** Start of Records shown **

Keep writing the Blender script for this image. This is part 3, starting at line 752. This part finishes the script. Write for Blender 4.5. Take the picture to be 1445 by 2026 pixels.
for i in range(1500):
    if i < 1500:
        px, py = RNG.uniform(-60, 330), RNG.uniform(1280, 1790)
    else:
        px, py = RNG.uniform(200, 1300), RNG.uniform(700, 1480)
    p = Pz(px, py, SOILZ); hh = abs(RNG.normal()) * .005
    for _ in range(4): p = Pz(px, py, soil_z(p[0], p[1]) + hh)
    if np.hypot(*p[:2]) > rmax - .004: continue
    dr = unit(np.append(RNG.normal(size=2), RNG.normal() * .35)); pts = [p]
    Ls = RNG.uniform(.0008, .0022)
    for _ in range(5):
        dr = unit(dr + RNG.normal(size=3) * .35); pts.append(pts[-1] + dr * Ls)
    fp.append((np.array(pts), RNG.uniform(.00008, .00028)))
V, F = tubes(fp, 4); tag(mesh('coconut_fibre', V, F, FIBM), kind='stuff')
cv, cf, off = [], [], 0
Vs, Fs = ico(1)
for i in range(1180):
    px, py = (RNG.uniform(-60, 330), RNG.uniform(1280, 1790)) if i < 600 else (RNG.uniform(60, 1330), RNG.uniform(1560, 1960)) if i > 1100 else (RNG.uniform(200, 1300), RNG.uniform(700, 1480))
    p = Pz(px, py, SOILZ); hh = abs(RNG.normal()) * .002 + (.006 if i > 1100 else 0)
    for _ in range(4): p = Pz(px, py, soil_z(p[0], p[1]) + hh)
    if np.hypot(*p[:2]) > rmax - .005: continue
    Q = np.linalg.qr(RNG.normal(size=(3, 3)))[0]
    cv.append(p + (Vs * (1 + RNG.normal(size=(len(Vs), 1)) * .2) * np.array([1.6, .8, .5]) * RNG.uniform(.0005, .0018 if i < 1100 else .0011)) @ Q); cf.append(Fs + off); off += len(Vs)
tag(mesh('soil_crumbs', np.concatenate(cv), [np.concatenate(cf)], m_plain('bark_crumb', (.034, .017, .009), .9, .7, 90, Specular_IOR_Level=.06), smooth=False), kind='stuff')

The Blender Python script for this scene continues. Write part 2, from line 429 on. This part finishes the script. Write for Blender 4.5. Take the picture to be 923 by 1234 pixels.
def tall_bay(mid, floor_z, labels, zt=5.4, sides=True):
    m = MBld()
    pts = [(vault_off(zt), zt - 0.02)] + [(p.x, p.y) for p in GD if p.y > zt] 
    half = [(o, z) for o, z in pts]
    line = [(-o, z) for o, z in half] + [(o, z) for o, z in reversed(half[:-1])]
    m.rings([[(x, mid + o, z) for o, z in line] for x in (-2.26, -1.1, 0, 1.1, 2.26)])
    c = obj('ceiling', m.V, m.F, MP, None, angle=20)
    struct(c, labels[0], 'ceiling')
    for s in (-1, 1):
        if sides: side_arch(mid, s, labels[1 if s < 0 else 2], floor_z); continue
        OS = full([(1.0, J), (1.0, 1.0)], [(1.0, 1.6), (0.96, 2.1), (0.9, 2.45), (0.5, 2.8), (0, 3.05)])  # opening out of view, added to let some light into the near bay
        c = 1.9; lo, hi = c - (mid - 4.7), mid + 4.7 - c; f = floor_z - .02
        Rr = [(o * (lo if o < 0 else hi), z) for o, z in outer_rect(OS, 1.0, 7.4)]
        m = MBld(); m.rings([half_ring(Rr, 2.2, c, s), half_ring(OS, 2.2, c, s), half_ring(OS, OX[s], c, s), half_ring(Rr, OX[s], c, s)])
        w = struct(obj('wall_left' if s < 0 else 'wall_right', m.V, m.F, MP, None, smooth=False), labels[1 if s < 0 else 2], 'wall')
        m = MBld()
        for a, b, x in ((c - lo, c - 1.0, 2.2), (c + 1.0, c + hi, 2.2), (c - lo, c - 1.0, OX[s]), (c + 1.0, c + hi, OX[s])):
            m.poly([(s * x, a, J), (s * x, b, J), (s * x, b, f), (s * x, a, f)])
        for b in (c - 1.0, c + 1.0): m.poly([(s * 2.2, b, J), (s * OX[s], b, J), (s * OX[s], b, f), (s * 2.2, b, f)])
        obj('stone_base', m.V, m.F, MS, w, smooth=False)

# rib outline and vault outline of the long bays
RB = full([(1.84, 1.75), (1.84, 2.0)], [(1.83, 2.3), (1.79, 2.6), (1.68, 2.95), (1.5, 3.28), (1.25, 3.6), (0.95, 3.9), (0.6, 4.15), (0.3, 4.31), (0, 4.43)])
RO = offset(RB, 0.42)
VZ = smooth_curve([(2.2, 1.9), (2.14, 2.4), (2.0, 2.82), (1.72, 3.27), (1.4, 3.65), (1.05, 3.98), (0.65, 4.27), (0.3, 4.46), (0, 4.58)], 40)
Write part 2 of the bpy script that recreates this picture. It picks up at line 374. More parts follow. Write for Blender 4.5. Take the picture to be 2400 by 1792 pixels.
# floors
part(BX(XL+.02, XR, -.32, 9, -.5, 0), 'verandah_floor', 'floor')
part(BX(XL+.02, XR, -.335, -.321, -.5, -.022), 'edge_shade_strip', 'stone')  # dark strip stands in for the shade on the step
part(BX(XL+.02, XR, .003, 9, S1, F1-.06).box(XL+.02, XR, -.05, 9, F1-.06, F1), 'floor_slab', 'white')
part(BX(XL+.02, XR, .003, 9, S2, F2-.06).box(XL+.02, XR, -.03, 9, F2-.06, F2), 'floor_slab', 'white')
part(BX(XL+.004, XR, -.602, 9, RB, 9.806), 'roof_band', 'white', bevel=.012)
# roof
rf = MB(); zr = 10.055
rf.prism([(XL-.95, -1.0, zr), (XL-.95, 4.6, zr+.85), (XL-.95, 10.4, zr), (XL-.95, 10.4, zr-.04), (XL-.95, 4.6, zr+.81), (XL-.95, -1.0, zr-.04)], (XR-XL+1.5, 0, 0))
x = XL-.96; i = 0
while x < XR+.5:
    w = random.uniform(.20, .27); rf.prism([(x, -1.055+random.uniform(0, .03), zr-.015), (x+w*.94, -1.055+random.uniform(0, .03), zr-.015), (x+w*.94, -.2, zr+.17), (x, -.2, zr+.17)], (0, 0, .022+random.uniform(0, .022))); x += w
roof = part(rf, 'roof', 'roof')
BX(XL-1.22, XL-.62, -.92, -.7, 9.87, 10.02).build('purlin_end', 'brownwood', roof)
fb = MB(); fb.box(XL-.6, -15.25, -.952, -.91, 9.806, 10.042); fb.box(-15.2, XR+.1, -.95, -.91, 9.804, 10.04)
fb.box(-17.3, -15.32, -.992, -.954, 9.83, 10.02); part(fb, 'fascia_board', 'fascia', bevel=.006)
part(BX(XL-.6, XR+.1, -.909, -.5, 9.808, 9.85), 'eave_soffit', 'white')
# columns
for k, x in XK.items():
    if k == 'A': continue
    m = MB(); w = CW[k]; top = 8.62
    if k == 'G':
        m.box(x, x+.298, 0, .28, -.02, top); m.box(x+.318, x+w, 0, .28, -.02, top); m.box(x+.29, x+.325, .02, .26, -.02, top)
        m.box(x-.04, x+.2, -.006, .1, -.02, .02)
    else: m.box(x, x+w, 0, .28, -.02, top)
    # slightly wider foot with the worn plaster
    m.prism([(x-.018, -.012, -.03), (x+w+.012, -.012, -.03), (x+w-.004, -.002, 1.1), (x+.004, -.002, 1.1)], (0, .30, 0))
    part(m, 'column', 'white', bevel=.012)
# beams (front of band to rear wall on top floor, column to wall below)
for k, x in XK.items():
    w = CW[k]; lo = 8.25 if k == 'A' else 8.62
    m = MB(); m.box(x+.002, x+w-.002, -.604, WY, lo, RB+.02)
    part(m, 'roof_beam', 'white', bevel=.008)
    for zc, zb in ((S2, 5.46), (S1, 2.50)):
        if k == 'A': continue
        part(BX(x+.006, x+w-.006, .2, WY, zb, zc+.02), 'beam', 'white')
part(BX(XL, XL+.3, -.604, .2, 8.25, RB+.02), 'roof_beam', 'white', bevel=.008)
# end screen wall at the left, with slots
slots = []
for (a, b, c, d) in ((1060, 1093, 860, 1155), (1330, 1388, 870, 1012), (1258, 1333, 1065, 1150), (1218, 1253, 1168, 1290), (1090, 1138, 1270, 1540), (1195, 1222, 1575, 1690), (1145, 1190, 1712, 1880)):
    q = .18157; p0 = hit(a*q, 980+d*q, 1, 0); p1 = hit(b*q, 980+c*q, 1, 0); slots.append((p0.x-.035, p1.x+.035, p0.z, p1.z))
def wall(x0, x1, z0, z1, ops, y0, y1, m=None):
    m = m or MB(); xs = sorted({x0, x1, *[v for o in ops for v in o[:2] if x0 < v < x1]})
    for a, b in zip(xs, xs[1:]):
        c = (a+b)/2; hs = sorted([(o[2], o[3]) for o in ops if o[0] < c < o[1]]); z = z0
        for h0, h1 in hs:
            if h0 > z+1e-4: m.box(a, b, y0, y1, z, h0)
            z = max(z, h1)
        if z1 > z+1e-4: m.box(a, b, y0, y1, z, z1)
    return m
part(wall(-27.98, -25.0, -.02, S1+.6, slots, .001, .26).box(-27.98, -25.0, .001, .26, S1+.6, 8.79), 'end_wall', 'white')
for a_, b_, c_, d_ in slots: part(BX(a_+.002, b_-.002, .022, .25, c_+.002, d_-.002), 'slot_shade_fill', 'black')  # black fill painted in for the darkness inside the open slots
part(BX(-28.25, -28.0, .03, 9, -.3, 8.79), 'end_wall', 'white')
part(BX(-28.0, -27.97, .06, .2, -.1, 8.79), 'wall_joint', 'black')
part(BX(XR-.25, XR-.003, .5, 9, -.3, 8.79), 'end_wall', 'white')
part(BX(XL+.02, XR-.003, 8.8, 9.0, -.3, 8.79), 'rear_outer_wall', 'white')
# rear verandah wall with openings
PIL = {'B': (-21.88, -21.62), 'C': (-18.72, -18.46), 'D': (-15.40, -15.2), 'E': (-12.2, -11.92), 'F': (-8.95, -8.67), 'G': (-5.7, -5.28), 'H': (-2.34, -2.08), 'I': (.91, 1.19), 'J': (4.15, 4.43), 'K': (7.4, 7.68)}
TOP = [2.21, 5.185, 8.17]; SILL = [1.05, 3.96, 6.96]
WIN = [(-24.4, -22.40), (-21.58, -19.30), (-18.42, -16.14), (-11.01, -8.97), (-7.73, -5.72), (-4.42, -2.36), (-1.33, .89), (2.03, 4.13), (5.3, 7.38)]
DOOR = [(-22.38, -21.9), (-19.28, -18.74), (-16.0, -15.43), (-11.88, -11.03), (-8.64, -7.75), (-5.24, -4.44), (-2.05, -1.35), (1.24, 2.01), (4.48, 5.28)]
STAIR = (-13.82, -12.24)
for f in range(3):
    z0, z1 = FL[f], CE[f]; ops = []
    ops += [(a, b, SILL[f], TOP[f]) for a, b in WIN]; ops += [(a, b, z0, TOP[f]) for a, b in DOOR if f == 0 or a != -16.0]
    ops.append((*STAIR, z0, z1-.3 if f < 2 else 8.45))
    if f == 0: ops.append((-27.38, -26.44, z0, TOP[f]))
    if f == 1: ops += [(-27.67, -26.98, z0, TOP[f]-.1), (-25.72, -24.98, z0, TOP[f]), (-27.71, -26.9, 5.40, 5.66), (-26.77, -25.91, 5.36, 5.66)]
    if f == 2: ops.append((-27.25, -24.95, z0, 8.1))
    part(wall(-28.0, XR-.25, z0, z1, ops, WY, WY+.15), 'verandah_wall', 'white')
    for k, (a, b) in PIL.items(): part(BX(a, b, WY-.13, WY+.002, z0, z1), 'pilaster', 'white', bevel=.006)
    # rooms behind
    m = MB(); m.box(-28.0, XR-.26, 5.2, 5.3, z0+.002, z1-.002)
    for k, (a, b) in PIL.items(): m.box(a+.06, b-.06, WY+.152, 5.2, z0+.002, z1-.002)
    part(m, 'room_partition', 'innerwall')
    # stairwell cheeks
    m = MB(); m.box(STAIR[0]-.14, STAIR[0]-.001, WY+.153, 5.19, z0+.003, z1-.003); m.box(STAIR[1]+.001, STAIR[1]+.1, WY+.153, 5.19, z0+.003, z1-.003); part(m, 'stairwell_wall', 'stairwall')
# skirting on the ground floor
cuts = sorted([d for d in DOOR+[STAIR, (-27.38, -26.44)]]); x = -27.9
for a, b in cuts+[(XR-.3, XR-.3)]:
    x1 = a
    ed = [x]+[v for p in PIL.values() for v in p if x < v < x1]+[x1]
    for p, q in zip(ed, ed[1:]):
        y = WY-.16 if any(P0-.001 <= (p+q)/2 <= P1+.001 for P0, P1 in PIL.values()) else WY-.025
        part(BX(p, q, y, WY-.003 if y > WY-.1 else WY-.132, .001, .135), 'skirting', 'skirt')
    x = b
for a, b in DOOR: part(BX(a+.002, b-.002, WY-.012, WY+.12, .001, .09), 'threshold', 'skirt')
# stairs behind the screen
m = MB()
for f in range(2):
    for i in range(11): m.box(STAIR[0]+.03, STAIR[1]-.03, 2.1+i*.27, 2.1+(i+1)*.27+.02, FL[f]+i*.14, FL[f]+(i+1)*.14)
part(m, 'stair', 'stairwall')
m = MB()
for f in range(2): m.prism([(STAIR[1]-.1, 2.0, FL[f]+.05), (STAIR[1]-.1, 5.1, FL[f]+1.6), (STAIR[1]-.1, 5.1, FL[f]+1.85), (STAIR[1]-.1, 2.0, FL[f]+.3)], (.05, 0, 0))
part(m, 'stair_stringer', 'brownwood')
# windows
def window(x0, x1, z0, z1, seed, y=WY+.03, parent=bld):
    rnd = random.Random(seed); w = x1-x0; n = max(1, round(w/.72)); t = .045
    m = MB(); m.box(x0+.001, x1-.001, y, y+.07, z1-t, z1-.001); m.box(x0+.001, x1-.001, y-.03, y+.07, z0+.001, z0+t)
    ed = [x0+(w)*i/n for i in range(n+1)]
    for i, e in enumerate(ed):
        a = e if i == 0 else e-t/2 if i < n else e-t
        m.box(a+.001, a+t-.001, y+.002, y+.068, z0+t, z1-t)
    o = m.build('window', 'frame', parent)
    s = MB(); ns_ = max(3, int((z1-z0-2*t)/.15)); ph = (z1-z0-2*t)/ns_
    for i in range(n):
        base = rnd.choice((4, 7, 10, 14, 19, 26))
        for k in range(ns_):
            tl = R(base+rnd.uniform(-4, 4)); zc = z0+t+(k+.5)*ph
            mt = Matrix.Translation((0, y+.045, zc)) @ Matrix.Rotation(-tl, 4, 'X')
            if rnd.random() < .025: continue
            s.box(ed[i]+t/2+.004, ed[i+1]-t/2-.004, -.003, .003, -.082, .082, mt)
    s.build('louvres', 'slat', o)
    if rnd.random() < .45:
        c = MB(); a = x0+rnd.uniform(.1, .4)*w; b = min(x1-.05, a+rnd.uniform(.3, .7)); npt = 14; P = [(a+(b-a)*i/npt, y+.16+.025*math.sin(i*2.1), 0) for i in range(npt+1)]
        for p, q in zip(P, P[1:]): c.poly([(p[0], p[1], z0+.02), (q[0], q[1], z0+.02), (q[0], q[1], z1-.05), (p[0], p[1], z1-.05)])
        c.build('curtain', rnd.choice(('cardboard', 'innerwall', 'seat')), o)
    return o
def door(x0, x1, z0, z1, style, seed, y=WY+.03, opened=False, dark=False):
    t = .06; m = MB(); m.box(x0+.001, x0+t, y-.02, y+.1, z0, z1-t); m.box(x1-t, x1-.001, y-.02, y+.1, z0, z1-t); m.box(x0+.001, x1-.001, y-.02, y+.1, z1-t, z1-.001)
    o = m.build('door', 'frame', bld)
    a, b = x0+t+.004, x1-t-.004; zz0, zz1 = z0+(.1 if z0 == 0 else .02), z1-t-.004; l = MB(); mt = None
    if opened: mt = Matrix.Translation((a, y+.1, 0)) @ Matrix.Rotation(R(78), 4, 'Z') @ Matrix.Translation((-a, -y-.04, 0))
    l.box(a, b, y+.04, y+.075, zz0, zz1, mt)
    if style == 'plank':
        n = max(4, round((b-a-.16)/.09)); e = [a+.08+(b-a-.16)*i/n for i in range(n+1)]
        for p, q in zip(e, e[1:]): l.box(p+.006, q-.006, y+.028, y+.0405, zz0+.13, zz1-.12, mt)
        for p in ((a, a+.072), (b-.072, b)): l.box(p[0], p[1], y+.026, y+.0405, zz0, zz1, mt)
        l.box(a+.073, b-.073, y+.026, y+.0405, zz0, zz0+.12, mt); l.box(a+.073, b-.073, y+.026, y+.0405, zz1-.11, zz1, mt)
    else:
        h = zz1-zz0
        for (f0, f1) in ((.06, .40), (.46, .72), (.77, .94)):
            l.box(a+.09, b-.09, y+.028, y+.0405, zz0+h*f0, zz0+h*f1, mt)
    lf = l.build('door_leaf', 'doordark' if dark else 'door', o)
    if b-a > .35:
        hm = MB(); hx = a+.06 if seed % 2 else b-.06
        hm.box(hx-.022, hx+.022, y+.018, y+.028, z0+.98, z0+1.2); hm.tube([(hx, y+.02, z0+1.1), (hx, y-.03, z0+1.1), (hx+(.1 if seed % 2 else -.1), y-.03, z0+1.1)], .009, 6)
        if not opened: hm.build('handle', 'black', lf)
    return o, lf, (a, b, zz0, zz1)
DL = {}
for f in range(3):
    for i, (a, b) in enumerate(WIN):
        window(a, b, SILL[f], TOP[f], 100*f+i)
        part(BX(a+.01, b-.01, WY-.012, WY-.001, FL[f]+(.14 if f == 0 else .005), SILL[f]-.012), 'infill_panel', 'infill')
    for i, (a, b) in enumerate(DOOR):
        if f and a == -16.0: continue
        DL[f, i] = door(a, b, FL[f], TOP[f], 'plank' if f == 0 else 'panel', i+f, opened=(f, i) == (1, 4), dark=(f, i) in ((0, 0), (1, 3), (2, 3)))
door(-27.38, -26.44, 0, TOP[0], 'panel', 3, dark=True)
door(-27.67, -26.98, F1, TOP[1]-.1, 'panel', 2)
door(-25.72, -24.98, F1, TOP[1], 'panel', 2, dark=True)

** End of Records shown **

_Exercise_
Retype exactly what runs from the line containing "part(m, 'room_partition', 'innerwall')" through the line containing "# stairwell cheeks", both lines included, and stop there.

_Reply_
    part(m, 'room_partition', 'innerwall')
    # stairwell cheeks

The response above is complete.